> _Scripts that build scenes_:
◆ ◆ ◆ ◆
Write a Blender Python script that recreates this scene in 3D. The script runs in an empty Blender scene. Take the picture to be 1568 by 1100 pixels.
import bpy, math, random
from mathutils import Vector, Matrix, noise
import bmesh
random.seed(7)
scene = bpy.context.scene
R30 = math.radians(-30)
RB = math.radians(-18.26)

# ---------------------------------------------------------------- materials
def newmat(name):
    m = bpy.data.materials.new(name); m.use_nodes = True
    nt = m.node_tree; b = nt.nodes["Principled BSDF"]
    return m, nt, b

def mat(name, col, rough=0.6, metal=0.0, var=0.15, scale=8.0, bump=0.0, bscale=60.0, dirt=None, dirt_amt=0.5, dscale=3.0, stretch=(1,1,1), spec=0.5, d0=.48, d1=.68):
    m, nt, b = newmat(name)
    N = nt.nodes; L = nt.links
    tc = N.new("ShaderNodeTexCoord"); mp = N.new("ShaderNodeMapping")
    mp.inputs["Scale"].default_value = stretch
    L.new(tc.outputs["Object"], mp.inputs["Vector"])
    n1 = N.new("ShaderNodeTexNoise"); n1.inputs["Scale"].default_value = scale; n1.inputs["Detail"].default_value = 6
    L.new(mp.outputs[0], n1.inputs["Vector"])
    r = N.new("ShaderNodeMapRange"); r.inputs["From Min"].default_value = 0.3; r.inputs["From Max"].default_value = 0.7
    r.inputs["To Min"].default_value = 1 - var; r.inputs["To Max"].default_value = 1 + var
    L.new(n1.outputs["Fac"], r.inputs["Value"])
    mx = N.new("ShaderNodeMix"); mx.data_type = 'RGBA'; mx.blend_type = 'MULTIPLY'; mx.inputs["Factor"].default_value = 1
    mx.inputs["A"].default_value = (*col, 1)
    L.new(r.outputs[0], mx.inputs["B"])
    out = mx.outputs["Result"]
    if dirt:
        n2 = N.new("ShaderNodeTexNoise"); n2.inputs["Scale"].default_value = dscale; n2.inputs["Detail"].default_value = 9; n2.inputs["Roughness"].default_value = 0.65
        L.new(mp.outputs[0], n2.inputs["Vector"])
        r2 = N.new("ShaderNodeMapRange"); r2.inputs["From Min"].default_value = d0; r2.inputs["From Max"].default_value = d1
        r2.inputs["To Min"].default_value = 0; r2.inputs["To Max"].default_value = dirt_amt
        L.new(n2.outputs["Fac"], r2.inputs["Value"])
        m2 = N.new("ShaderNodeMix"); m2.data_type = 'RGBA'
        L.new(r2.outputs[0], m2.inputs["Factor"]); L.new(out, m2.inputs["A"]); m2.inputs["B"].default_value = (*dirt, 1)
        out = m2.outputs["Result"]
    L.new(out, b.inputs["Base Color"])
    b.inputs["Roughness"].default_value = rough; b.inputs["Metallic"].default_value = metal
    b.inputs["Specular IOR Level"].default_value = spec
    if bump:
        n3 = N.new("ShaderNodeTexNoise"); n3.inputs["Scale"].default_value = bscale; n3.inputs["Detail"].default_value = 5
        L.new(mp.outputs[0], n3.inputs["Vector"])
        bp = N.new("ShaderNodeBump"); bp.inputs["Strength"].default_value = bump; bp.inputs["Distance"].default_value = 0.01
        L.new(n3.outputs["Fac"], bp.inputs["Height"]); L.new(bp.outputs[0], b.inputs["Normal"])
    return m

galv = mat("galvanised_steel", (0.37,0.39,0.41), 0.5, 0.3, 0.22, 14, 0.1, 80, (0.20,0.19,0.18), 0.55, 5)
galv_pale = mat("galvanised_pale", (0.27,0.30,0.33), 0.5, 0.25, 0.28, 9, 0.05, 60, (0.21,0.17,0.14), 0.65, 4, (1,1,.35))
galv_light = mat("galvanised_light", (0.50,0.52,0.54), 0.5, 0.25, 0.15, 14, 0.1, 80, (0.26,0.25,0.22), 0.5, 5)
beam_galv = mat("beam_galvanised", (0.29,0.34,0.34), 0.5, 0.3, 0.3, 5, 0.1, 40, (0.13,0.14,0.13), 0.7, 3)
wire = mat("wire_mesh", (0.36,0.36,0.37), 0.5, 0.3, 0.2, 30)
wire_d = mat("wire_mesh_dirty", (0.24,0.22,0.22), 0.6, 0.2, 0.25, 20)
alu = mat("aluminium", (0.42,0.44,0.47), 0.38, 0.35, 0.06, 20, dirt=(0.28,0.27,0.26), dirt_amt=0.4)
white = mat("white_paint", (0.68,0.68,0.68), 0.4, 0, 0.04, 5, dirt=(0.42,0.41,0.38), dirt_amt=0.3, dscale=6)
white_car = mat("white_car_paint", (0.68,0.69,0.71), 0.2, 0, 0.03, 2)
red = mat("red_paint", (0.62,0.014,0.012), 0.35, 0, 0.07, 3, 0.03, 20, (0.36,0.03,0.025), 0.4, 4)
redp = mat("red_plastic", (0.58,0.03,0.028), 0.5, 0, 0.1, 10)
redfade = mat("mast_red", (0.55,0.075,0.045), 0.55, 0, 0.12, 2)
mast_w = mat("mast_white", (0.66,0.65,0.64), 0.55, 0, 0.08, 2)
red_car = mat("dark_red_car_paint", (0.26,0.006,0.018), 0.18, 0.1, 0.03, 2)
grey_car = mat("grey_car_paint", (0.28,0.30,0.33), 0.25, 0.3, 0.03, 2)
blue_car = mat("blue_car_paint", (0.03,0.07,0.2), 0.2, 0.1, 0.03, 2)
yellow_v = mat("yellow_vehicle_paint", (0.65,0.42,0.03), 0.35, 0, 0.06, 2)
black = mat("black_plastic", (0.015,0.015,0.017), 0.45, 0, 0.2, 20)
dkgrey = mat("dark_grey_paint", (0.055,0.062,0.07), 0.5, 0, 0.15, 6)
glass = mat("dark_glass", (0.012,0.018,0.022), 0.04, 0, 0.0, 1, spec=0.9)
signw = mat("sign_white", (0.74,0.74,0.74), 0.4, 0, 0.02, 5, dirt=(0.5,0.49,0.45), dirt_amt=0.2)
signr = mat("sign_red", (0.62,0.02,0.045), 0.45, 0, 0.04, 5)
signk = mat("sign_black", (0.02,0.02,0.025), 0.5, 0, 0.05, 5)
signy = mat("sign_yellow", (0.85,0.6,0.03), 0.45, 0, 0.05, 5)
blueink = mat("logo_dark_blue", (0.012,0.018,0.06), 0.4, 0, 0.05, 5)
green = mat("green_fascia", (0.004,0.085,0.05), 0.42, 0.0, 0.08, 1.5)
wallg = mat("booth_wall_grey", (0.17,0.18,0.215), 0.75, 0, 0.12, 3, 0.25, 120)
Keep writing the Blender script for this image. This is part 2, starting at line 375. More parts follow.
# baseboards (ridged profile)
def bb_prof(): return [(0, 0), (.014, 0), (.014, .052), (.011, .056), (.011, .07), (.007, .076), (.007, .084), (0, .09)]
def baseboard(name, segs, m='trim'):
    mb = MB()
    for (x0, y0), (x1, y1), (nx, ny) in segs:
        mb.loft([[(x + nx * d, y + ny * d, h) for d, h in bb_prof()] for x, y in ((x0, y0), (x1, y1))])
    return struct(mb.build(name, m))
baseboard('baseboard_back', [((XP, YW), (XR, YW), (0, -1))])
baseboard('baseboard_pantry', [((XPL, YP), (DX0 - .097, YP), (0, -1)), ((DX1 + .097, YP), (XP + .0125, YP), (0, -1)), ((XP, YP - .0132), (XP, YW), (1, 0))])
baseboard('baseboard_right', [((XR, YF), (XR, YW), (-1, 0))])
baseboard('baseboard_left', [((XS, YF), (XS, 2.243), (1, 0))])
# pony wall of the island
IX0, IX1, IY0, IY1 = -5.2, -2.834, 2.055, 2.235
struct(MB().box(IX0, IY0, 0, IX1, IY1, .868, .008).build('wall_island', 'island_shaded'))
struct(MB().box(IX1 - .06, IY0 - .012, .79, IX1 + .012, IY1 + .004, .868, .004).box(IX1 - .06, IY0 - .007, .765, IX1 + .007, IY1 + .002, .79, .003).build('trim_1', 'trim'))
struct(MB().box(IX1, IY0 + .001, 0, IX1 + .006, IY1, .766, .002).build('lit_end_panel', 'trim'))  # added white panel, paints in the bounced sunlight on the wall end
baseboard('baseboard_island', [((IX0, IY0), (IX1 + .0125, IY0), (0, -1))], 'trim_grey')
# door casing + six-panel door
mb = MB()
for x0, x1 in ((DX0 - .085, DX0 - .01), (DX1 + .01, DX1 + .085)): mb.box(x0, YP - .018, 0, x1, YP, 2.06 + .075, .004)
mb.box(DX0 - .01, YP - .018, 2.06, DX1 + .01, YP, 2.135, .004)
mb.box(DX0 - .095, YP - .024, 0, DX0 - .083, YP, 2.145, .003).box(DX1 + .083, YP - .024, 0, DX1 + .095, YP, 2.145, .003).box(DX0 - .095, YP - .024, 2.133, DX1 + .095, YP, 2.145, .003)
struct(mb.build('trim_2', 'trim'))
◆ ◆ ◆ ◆
> _Work required_: Return, please, the lines of the data from the first through the line containing "RB = math.radians(-18.26)", both kept, exactly as they stand and nothing more.

> _Exercise output_:
Write a Blender Python script that recreates this scene in 3D. The script runs in an empty Blender scene. Take the picture to be 1568 by 1100 pixels.
import bpy, math, random
from mathutils import Vector, Matrix, noise
import bmesh
random.seed(7)
scene = bpy.context.scene
R30 = math.radians(-30)
RB = math.radians(-18.26)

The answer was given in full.